The sale of delinquent mortgages is part of Citi Holdings, a group of assets and businesses the bank is looking to divest over time, Gerspach said during the Goldman Sachs Financial Services Conference on Wednesday.
In July, chief executive Vikram Pandit also mentioned the banking giant’s primary concern of its mortgage portfolio as it continued to wind down assets in Citi Holdings.
The New-York based bank has not released any loan loss reserve against its mortgage portfolio to date.
“We continue to watch the market closely and note housing is improving,” Gerspach said. “We would like economy clarity on economic trends in the U.S. before we can conclude that the housing recovery is sustainable.”
Year-to-date, Citi has made $1.6 billion of delinquent mortgage sales.
Click on the graph to view mortgage sales from 2010 to 2012.
In a separate unrelated announcement, Citi said it would cut 11,000 jobs, reducing its work force to about 4% in an effort to cut costs on Wednesday.

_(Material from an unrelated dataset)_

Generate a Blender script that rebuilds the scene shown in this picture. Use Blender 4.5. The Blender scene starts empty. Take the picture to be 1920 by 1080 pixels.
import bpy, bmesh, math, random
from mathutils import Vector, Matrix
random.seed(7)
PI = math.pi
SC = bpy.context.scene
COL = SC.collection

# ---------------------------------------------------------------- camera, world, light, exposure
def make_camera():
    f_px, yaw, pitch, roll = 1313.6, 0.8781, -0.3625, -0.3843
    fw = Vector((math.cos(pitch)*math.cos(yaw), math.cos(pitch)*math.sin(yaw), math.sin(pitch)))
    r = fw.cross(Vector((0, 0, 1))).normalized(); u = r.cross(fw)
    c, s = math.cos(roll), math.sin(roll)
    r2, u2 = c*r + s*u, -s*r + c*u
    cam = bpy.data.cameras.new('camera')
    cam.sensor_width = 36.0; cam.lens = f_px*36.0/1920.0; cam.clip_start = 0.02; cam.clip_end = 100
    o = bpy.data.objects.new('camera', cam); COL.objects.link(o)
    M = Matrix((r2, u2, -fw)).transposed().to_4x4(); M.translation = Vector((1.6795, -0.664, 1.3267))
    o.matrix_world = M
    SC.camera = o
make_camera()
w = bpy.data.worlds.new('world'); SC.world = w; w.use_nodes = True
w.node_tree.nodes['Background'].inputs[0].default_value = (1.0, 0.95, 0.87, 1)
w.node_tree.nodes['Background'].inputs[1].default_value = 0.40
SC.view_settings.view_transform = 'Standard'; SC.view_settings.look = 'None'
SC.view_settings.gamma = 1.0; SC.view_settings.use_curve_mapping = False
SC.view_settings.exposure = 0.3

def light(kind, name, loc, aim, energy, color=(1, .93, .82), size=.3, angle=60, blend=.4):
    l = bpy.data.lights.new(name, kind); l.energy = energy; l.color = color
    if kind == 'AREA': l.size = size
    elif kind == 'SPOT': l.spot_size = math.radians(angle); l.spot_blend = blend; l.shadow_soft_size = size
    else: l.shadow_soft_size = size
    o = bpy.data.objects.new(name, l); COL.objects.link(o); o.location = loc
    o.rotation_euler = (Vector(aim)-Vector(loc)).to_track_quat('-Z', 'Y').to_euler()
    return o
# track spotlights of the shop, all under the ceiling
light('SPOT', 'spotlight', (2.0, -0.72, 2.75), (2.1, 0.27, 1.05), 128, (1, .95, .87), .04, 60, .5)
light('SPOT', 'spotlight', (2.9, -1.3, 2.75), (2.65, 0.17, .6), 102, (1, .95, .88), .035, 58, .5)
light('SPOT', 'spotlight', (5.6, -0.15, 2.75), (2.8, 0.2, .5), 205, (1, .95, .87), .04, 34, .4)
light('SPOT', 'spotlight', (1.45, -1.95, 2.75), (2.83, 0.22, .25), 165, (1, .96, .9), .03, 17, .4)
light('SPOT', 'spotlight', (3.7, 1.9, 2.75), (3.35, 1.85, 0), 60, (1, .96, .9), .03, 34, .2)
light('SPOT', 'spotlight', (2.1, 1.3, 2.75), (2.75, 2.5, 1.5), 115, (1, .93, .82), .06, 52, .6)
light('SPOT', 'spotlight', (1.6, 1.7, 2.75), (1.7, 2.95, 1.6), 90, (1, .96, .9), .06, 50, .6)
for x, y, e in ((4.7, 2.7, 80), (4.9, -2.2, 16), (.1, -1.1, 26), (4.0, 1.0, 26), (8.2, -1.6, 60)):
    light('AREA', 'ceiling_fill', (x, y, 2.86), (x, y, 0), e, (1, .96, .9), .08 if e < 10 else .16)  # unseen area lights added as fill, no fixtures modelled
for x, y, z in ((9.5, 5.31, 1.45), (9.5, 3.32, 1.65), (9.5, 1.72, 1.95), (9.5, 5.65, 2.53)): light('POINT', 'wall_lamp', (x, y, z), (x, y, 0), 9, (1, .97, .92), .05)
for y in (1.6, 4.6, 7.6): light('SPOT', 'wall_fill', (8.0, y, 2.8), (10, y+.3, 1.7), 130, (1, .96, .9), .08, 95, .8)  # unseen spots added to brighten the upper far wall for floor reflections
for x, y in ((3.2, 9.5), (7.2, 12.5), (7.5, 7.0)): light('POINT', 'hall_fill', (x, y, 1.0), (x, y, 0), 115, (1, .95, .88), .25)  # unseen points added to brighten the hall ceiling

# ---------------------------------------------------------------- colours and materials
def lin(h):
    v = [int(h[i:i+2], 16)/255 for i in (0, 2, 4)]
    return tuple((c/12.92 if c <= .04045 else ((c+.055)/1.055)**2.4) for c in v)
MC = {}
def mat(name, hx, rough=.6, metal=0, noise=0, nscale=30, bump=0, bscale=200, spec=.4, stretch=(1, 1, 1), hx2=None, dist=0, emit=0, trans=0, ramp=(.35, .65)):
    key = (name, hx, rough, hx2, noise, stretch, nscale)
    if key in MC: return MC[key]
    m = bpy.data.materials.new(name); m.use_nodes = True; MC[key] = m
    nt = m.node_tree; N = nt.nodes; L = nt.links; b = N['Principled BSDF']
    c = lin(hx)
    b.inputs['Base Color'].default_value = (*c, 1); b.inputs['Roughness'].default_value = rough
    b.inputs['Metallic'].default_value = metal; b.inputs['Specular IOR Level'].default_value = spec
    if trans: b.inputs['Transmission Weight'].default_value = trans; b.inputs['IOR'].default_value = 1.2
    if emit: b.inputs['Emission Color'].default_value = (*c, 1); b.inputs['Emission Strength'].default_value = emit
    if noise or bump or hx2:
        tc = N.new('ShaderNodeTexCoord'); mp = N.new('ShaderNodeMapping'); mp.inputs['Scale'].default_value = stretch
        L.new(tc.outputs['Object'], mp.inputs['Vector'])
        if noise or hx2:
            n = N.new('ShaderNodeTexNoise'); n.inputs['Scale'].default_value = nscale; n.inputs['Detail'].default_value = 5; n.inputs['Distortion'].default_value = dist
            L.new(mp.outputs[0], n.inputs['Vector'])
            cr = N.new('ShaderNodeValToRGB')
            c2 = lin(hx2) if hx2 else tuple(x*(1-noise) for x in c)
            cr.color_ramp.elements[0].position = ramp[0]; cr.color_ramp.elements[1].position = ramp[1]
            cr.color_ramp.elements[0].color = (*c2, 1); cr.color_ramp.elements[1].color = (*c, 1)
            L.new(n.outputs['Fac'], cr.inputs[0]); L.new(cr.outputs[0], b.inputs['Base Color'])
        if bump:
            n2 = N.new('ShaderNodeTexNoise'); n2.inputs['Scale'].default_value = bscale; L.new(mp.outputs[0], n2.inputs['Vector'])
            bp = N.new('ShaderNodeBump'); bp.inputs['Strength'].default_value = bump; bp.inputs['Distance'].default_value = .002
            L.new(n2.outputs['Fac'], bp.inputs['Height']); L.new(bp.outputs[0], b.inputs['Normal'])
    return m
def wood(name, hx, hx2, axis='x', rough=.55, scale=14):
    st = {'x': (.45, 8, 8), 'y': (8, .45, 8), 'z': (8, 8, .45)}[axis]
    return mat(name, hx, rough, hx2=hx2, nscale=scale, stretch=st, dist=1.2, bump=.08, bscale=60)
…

About 1,900 jobs will be cut in the institutional clients division, 6,200 positions will be removed from the bank’s consumer banking business and 2,600 jobs in the operations and technology group will be removed.
“These actions are logical next steps in Citi’s transformation,” CEO Michael Corbat of Citi said in a statement. “While we are committed to – and our strategy continues to leverage – our unparalleled global network and footprint, we have identified areas and products where our scale does not provide for meaningful returns.”
The bank is expected to take a pretax charge of about $1 billion in the fourth quarter and $100 million of related charges in the first half of 2013.